Independent committees working to unseat Bush are spending big money -- all of it unregulated by federal election law -- to knock on doors in critical swing neighborhoods. They're after a large turnout among Democrats, who have historically voted in lower rates than the GOP.

Republicans say they also hold the advantage because Democrats are more likely to cross party lines.

"Virtually no Republicans ever vote Democrat," Oliver said. "But huge numbers of Democrats regularly vote Republican."

Democratic deserters

A case in point: Central Florida's Hispanic voters. The large concentration of voters from Puerto Rico, Latin America and South America are more likely to join the Democratic Party.
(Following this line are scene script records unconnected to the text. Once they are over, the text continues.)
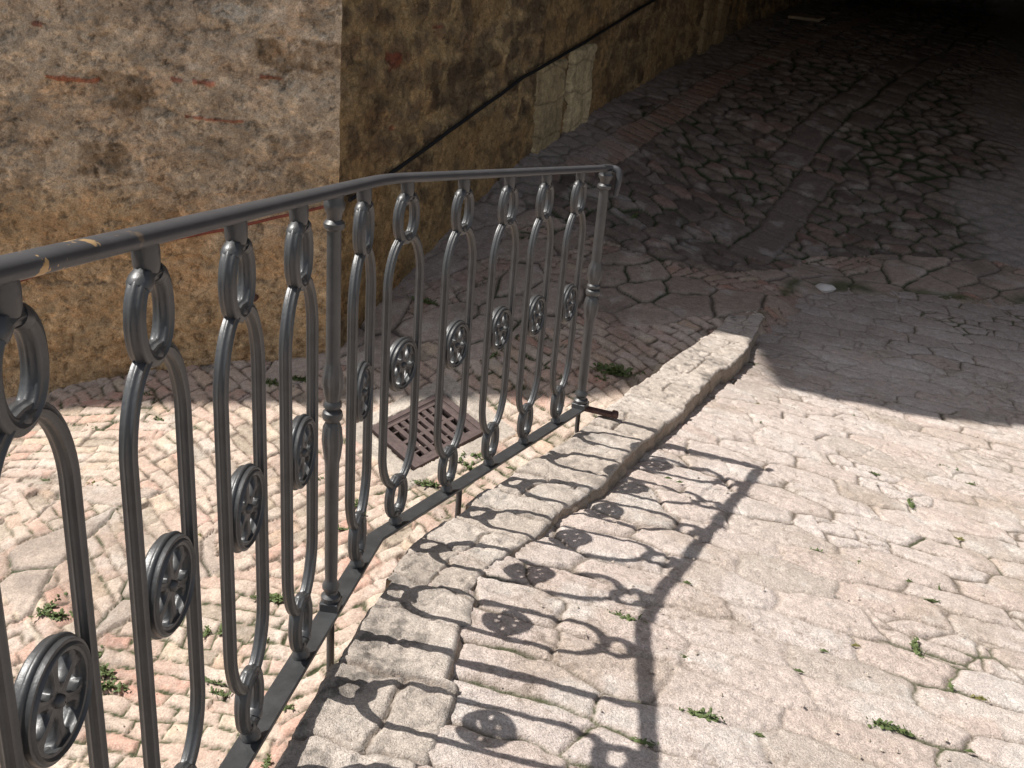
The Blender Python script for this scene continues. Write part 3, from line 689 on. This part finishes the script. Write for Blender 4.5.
# handrail: rounded top, hooked end
E_ = Q + D2 * 1.4711
def bez(P, k=14):
    P = [np.array(p, float) for p in P]; out = []
    for t in np.linspace(0, 1, k):
        out.append((1 - t) ** 3 * P[0] + 3 * (1 - t) ** 2 * t * P[1] + 3 * (1 - t) * t * t * P[2] + t ** 3 * P[3])
    return out
hz = UP * (H + .0092)
B1_, B2_ = Q + D1 * .16, Q + D2 * .10
tp = [p + hz for p in [Q + D1 * 2.12] + [Q + D1 * t for t in np.linspace(2.0, .2, 14)]]
tp += [p + hz for p in bez([B1_, Q + D1 * .05, Q + D2 * .01, B2_], 9)] + [Q + D2 * t + hz for t in np.linspace(.2, 1.42, 10)]
tr = MB(); k = np.arange(18) * 2 * math.pi / 18
prh = np.c_[.0105 * np.sign(np.sin(k)) * np.abs(np.sin(k)) ** .8, .0176 * np.sign(np.cos(k)) * np.abs(np.cos(k)) ** .8]
rail_sweep(tr, tp, prh)
e0 = E_ + hz; ns = -n2_ if n2_[0] < 0 else n2_
hk = bez([E_ - D2 * .05 + hz, E_ + D2 * .012 + hz, e0 + D2 * .026 + ns * .002, e0 + D2 * .026 + ns * .020 - UP * .001], 10) + bez([e0 + D2 * .026 + ns * .022 - UP * .001, e0 + D2 * .026 + ns * .042 - UP * .003, e0 + D2 * .024 + ns * .040 - UP * .03, e0 + D2 * .020 + ns * .034 - UP * .088], 10)[1:]
T = np.gradient(np.array(hk), axis=0)
tr.sweep(hk, circ(.0112, 16, 0, 8, 1.25), np.array([.2, -.4, .9]), scale=np.r_[np.full(16, 1.0), np.linspace(1, .8, len(hk) - 16)])
tr.build('handrail', M_rail, rail, ang=50)
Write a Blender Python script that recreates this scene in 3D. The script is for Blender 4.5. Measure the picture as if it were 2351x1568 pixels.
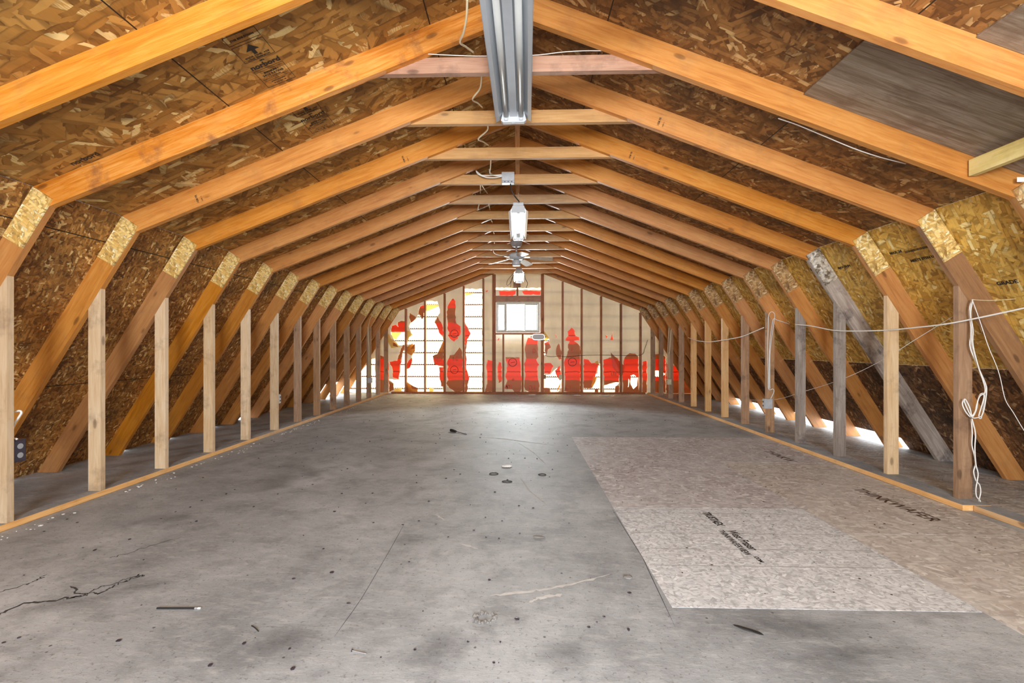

But that doesn't mean they vote that way. Hispanics don't have strong ties to any party and are less likely to vote along party lines. Orange County's Hispanic precincts voted for Jeb Bush in the 2002 governor's race, for instance.

In that way, Hispanic voters have much in common with Arab-Americans, Battla said. He and many other Muslims fret about what they see as the Bush administration's anti-Muslim stance and the Patriot Act's infringement on civil rights.

That doesn't mean the Democratic Party will hold onto them easily, though.

"The Democrats should not take us for granted," Battla said. "We certainly have no loyalty to one party or another."